>>>

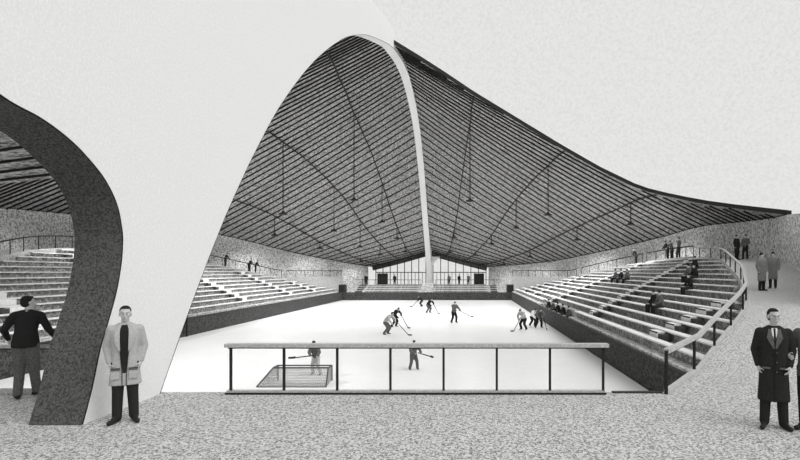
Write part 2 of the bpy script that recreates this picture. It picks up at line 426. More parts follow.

<<<
>>>

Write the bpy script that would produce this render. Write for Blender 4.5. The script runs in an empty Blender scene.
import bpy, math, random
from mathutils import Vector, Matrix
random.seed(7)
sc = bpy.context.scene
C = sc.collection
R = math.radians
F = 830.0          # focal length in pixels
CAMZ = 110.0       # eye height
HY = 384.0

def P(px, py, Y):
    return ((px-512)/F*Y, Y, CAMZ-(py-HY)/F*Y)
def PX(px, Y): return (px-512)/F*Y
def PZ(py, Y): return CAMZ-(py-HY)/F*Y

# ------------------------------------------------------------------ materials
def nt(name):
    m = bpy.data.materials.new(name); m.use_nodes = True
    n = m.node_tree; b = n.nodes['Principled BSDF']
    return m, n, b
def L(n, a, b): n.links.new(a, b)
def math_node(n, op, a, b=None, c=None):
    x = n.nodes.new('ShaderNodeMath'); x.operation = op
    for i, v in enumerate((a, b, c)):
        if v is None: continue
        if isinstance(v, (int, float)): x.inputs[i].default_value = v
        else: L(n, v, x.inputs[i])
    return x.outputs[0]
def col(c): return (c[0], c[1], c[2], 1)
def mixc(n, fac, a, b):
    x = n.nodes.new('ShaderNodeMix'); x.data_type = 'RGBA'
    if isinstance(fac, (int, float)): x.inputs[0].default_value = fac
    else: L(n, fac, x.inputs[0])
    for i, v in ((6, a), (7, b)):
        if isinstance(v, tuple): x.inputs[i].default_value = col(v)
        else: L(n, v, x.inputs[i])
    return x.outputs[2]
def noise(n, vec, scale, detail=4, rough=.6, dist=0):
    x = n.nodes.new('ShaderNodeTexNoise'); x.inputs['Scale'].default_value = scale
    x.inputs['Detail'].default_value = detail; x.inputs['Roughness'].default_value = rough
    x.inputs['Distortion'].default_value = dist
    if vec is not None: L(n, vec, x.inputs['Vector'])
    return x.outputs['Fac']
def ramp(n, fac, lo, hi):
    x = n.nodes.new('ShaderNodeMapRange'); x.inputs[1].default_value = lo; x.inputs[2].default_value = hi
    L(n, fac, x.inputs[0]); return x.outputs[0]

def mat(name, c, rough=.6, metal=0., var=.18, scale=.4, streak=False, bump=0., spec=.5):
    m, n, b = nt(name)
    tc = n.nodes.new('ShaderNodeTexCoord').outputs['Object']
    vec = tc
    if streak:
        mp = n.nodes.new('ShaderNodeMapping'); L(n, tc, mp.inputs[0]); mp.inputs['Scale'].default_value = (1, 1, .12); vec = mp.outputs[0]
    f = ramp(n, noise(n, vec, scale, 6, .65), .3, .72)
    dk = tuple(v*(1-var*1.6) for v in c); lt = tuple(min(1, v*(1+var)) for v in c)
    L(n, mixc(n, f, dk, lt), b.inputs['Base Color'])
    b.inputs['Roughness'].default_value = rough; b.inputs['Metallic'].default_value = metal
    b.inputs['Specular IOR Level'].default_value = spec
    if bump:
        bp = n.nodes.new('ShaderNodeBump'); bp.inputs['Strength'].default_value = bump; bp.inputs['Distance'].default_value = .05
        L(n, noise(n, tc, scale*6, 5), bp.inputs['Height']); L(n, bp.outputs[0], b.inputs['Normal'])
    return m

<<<

## STATED PROBLEM
Copy out every line in the listing where the word "Write" appears.

## RESULT FOR THIS TASK
Write part 2 of the bpy script that recreates this picture. It picks up at line 426. More parts follow.
Write the bpy script that would produce this render. Write for Blender 4.5. The script runs in an empty Blender scene.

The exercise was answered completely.